> **Given information**
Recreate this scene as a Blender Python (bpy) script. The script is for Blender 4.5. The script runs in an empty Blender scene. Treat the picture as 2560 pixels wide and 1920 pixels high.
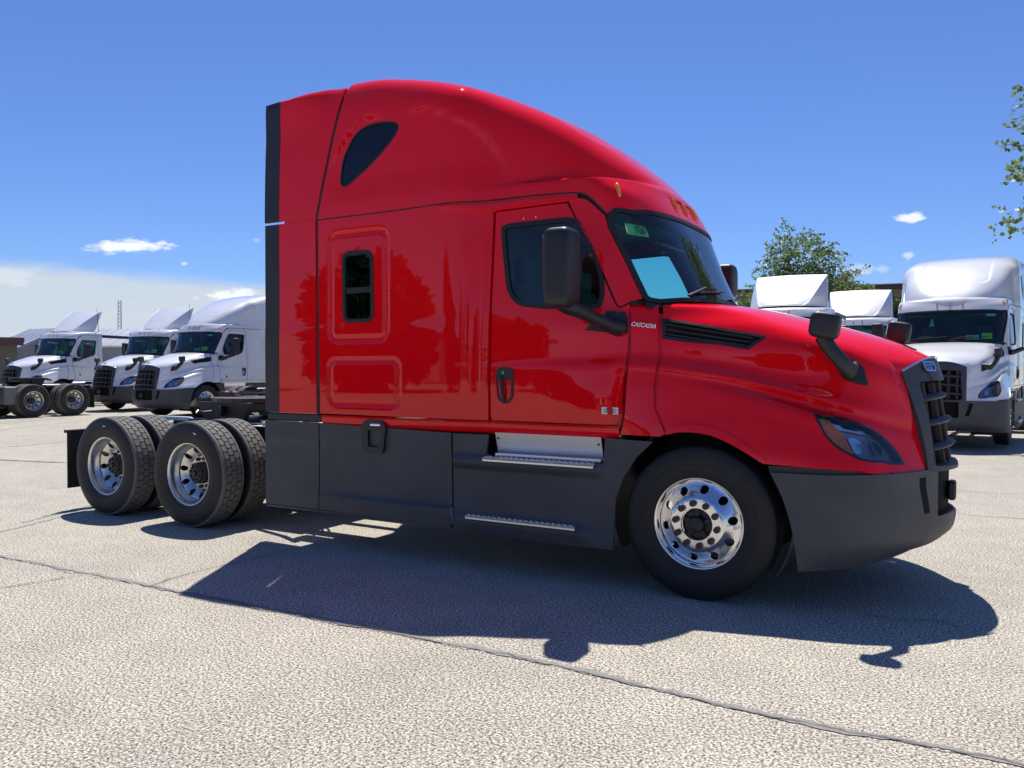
import bpy, bmesh, math, random
import numpy as np
from mathutils import Vector, Matrix
from mathutils.geometry import delaunay_2d_cdt
random.seed(7); np.random.seed(7)
R_=math.radians
SC=bpy.context.scene
# ---------------------------------------------------------------- camera
cam_d=bpy.data.cameras.new('camera'); cam=bpy.data.objects.new('camera',cam_d); SC.collection.objects.link(cam); SC.camera=cam
def _camrot(yaw,pitch,roll):
    cy,sy=math.cos(yaw),math.sin(yaw)
    f=Vector((sy*math.cos(pitch),cy*math.cos(pitch),math.sin(pitch))); r=Vector((cy,-sy,0)); u=r.cross(f)
    c,s=math.cos(roll),math.sin(roll); return c*r+s*u,-s*r+c*u,f
_r,_u,_f=_camrot(-.5274,-.0191,.0017)
cam.matrix_world=Matrix(((_r.x,_u.x,-_f.x,1.6695),(_r.y,_u.y,-_f.y,-6.501),(_r.z,_u.z,-_f.z,1.5658),(0,0,0,1)))
cam_d.sensor_width=36; cam_d.lens=2036.4/2560*36; cam_d.clip_start=.05; cam_d.clip_end=5000
SC.render.resolution_x=1024; SC.render.resolution_y=768
# ---------------------------------------------------------------- sun and sky
SUN_DIR=Vector((-.228,.42,1.0)).normalized()          # towards the sun
sun_d=bpy.data.lights.new('sun','SUN'); sun_d.energy=4.7; sun_d.angle=R_(.55); sun_d.color=(1,.95,.87)
sun=bpy.data.objects.new('sun',sun_d); SC.collection.objects.link(sun)
sun.rotation_euler=SUN_DIR.to_track_quat('Z','Y').to_euler()
world=bpy.data.worlds.new('World'); SC.world=world; world.use_nodes=True
def _world():
    nt=world.node_tree; N=nt.nodes; L=nt.links; N.clear()
    def nd(t,**k):
        n=N.new(t)
        for a,b in k.items(): setattr(n,a,b)
        return n
    def m(op,a,b=None,c=None,clamp=False):
        n=nd('ShaderNodeMath',operation=op,use_clamp=clamp)
        for i,v in enumerate((a,b,c)):
            if v is None: continue
            if isinstance(v,(int,float)): n.inputs[i].default_value=v
            else: L.new(v,n.inputs[i])
        return n.outputs[0]
    def dot(v,w):
        n=nd('ShaderNodeVectorMath',operation='DOT_PRODUCT'); L.new(v,n.inputs[0]); n.inputs[1].default_value=w; return n.outputs['Value']
    def ss(v,a,b,o0=0.,o1=1.):
        n=nd('ShaderNodeMapRange',interpolation_type='SMOOTHSTEP'); L.new(v,n.inputs[0])
        for i,x in enumerate((a,b,o0,o1)): n.inputs[i+1].default_value=x
        return n.outputs[0]
    sky=nd('ShaderNodeTexSky',sky_type='NISHITA',sun_disc=False); sky.sun_elevation=math.asin(SUN_DIR.z)
    sky.sun_rotation=math.atan2(SUN_DIR.x,SUN_DIR.y); sky.altitude=300; sky.air_density=1.0; sky.dust_density=.1; sky.ozone_density=2.5
    tc=nd('ShaderNodeTexCoord'); g=tc.outputs['Generated']
    def ray(u,v):
        d=_r*((u-1280)/2036.4)+_u*(-(v-960)/2036.4)+_f; return d.normalized()
    nz=nd('ShaderNodeTexNoise'); nz.inputs['Scale'].default_value=26; nz.inputs['Detail'].default_value=7; nz.inputs['Roughness'].default_value=.62
    mp=nd('ShaderNodeMapping'); mp.inputs['Scale'].default_value=(1,1,2.6); L.new(g,mp.inputs[0]); L.new(mp.outputs[0],nz.inputs[0]); nn=m('SUBTRACT',nz.outputs[0],.5)
    nz2=nd('ShaderNodeTexNoise'); nz2.inputs['Scale'].default_value=90; nz2.inputs['Detail'].default_value=5; L.new(mp.outputs[0],nz2.inputs[0]); nn2=m('SUBTRACT',nz2.outputs[0],.5)
    mask=None
    # (u, v, half width px, half height px, strength)
    for (u,v,a,b,st,wob) in ((315,616,76,13,1.0,1.2),(2277,545,24,10,.95,1.3),(2272,640,13,9,.5,1.4),(2150,672,30,10,.4,1.6),(2205,672,14,8,.3,1.5),(575,738,66,15,1.0,1.2),(20,690,60,18,.25,1.2),(461,658,8,5,.5,1.),(640,600,12,6,.25,1.)):
        c=ray(u,v); t=_r-c*_r.dot(c); t.normalize(); w=c.cross(t)
        d1=m('MULTIPLY',dot(g,t),2036.4/a); d2=m('MULTIPLY',dot(g,w),2036.4/b)
        q=m('SQRT',m('ADD',m('MULTIPLY',d1,d1),m('MULTIPLY',d2,d2)))
        q=m('ADD',q,m('ADD',m('MULTIPLY',nn,wob*2),m('MULTIPLY',nn2,wob*1.2)))
        k=m('MULTIPLY',ss(q,1.25,.35),st); k=m('MULTIPLY',k,m('GREATER_THAN',dot(g,c),.5))
        mask=k if mask is None else m('MAXIMUM',mask,k)
    # high haze bank low over the left of the view
    a=ray(0,665); b=ray(640,722); n=a.cross(b).normalized()
    if n.z<0: n=-n
    e=m('ADD',dot(g,n),m('MULTIPLY',nn,.012)); left=ray(-300,800); left.z=0; left.normalize()
    bank=m('MULTIPLY',ss(e,.012,-.008),ss(dot(g,left),.55,.86)); bank=m('MULTIPLY',bank,.95)
    streak=nd('ShaderNodeTexNoise'); streak.inputs['Scale'].default_value=7; streak.inputs['Detail'].default_value=6
    mp2=nd('ShaderNodeMapping'); mp2.inputs['Scale'].default_value=(1,1,9); L.new(g,mp2.inputs[0]); L.new(mp2.outputs[0],streak.inputs[0])
    bank=m('MULTIPLY',bank,ss(streak.outputs[0],.25,.7,.85,1.0))
    hue=nd('ShaderNodeMix',data_type='RGBA',blend_type='MULTIPLY'); hue.inputs[0].default_value=1; L.new(sky.outputs[0],hue.inputs[6]); hue.inputs[7].default_value=(.50,.645,.985,1)
    m1=nd('ShaderNodeMix',data_type='RGBA'); L.new(bank,m1.inputs[0]); L.new(hue.outputs[2],m1.inputs[6]); m1.inputs[7].default_value=(5.1,5.65,6.1,1)
    m2=nd('ShaderNodeMix',data_type='RGBA'); L.new(mask,m2.inputs[0]); L.new(m1.outputs[2],m2.inputs[6]); m2.inputs[7].default_value=(7.6,7.9,8.4,1)
    bg=nd('ShaderNodeBackground'); bg.inputs[1].default_value=.1; L.new(m2.outputs[2],bg.inputs[0])
    out=nd('ShaderNodeOutputWorld'); L.new(bg.outputs[0],out.inputs[0])
_world()
vs=SC.view_settings; vs.view_transform='Standard'; vs.look='None'; vs.exposure=0.35; vs.gamma=1; vs.use_curve_mapping=False
SC.render.film_transparent=False
SC.cycles.max_bounces=8; SC.cycles.transparent_max_bounces=16
# ---------------------------------------------------------------- numeric core
W2,H2=2560,1920
CAMV=np.array([1.6695,-6.501,1.5658,-.5274,-.0191,.0017,2036.4])
def camrot(yaw,pitch,roll):
    cy,sy=np.cos(yaw),np.sin(yaw); f=np.array([sy*np.cos(pitch),cy*np.cos(pitch),np.sin(pitch)])
    r=np.array([cy,-sy,0]); u=np.cross(r,f); c,s=np.cos(roll),np.sin(roll)
    return np.array([c*r+s*u,-s*r+c*u,f])
CM=camrot(*CAMV[3:6])
Rg={'A':(600,160),'B':(1160,160),'C':(600,600),'D':(1160,480),'E':(1800,600),'F':(1160,900),'G':(0,680),'H':(120,920),'I':(600,980),'J':(1520,1060),'K':(1900,960)}
def px(t,pts):
    pts=np.asarray(pts,float).reshape(-1,2)
    if t=='P': return pts
    if t=='N': return np.array([1500,740])+pts*(400/2212)
    if t=='Q': return np.array([2200,880])+pts*(220/912)
    return np.array(Rg[t])+.28933*pts
def rays(p):
    return np.stack([(p[:,0]-W2/2)/CAMV[6],-(p[:,1]-H2/2)/CAMV[6],np.ones(len(p))],1)@CM
def atY(t,pts,y):
    d=rays(px(t,pts)); s=(y-CAMV[1])/d[:,1]; return CAMV[:3]+s[:,None]*d
def atX(t,pts,x):
    d=rays(px(t,pts)); s=(x-CAMV[0])/d[:,0]; return CAMV[:3]+s[:,None]*d
def atZ(t,pts,z=0):
    d=rays(px(t,pts)); s=(z-CAMV[2])/d[:,2]; return CAMV[:3]+s[:,None]*d
def ev(F,P): return F(P[...,0],P[...,1],P[...,2])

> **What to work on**
Report the number of lines in the listing where the string "scene" appears, and nothing besides.

> **Response to the exercise**
2